I’m not going to talk about code for a while yet. Let’s talk about systems.

Scenario:

We have some complex system, we want to understand how things move in it. We iterate towards better, models—which are also more complex as they go on. Well, maybe they’re not better, but the way we interact with the models is definitely more complex.

There are reasons for this I have ideas about, but I won’t mention them here. [There’s a complexity limit on what can be exchanged with language, and so we have to stack metaphors that pass under the limit. While the model gets more capable and fine-grained, providing a better bridge between the metal and the human understanding, it also gets more baroque and hard to learn.]

In developing an understanding of the system, we start with a naive understanding, like this:

The system is flat. Everything is consistent. If you kick a rock, it moves. If you kick it again, or an identical rock in an identical way, it moves the same way. The rocks don’t interact with one another.

In this view, there are two things: the environment, and objects in it. It has certain characteristics:

The problem is that this is definitely not a good model. While it’s really simple and easy to communicate, the world plainly doesn’t work like this. Here’s a simple example: If I push a book of a table, it moves on its own and falls to the floor.

What we’ve got, for the physical world, is gravity. This is something invisible that affects the objects, and we need to develop an understanding of this thing, and then test our model of it against how this thing appears to work. Remember, we can’t see it directly!

It’s the inadequacies of our model of the thing-which-is-invisible that will drive our 3 steps of hunting for a better one.

Okay, so gravity is the thing-which-is-invisible in the physical world. What is it with software?

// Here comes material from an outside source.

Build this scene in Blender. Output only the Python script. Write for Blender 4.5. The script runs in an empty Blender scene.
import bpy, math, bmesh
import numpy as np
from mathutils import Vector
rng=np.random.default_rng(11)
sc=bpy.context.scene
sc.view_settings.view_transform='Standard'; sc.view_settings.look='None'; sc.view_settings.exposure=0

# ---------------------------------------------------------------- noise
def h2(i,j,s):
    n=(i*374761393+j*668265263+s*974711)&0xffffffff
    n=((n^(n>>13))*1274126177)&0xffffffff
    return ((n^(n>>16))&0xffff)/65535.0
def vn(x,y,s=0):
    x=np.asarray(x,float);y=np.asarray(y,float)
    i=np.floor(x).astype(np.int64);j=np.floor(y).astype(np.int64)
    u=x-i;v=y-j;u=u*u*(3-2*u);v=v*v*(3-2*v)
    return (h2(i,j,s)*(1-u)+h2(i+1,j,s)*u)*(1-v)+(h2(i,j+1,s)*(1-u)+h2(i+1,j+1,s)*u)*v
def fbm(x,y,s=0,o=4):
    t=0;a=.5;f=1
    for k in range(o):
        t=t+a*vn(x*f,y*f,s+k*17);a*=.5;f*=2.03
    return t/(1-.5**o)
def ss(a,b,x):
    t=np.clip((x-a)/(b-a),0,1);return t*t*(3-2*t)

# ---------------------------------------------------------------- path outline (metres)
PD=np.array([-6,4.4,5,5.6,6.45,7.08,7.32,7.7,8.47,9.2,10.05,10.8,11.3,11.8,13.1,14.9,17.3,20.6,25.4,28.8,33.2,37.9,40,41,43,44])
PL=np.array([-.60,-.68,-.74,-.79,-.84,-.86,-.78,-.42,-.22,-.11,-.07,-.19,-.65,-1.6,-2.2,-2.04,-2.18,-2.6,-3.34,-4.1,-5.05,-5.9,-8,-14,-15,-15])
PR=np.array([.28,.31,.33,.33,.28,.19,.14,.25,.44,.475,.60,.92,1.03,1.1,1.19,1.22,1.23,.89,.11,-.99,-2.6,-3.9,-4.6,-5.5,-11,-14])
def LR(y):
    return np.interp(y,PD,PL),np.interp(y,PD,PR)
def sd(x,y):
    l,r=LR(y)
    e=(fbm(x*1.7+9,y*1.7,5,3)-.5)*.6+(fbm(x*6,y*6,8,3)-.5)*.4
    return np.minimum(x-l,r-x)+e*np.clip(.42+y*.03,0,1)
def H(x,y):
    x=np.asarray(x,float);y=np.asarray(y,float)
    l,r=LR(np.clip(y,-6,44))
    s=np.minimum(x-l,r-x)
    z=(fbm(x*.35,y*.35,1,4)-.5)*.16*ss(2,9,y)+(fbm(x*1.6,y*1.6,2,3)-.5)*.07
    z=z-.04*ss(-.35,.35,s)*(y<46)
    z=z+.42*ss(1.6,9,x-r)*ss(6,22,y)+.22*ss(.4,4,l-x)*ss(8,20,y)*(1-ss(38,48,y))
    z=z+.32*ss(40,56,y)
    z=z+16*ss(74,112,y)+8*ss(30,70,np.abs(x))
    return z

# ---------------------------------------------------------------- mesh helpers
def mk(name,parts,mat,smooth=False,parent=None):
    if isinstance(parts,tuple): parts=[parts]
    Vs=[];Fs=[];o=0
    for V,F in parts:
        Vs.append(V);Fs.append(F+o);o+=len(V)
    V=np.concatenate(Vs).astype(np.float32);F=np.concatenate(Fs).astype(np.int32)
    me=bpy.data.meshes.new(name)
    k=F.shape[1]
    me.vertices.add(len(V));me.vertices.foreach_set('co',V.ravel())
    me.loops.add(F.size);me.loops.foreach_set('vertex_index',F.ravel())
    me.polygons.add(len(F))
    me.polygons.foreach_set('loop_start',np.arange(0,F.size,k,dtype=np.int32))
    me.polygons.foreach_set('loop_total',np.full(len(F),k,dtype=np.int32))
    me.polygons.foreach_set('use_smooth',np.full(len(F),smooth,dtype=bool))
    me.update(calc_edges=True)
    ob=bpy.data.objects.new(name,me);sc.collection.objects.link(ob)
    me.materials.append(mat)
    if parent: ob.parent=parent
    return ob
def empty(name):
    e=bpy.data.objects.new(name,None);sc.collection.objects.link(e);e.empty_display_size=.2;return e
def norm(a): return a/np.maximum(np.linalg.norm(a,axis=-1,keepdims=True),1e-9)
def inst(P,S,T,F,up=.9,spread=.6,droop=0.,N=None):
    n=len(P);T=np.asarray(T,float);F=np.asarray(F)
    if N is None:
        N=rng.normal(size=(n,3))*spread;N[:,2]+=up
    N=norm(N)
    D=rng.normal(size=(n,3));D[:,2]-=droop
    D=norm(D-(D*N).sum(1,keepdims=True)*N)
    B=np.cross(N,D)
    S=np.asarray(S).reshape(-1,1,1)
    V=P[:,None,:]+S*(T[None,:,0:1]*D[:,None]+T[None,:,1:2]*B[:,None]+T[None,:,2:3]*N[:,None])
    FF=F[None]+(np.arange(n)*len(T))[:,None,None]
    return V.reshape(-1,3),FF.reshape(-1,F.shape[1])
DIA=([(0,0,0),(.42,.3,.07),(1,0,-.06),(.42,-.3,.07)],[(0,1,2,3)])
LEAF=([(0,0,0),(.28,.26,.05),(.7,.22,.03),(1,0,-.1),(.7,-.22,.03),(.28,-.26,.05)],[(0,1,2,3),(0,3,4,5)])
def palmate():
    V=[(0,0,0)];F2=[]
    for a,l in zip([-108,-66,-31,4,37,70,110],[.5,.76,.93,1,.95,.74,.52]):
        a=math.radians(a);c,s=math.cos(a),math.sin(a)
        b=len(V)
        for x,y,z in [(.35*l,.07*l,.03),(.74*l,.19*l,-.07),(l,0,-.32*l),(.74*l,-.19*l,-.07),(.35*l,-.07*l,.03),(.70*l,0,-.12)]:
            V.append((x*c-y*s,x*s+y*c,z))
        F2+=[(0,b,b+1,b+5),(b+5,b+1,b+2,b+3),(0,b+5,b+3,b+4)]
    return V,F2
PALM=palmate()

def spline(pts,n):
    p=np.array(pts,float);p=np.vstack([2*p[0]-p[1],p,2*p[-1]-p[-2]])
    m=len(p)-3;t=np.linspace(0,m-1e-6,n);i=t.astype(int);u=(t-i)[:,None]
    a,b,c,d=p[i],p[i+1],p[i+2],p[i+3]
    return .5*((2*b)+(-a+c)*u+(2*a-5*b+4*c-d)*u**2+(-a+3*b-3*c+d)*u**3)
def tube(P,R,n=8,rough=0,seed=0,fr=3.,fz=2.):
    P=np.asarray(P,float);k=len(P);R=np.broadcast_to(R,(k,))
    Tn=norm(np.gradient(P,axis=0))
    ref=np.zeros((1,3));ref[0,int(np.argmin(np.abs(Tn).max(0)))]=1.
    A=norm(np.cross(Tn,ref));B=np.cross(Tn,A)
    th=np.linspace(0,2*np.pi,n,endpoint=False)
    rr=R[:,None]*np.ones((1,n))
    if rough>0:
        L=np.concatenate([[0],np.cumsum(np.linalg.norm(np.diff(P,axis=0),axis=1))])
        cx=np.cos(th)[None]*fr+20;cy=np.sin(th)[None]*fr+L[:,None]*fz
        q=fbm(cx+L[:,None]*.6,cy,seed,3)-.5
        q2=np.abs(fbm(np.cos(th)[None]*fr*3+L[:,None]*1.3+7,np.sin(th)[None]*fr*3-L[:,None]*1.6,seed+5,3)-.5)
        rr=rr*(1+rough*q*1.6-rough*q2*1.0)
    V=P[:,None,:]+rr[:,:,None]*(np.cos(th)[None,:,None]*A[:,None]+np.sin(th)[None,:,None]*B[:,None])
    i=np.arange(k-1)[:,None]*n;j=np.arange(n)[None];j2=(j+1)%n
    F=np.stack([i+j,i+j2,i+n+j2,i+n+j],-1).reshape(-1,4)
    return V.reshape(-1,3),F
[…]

I have no idea.

I don’t know what the thing-which-is-invisible is. It’s a combination of the way we understand code, social interactions, imageability, technology, the rest (I’m talking about code and coders here, not users. I’m talking about the actual characters and compilers and IDEs). It’s a mix. Maybe we’ll find out what the fundamental force is, one day, and give it a name. Here i’m dowsing for its existence by looking at general systems, and see how they behave, and then mapping their history onto the trajectory of code, and deducing that there’s this invisible thing there, this black hole. Systems forensics, we’ll call it.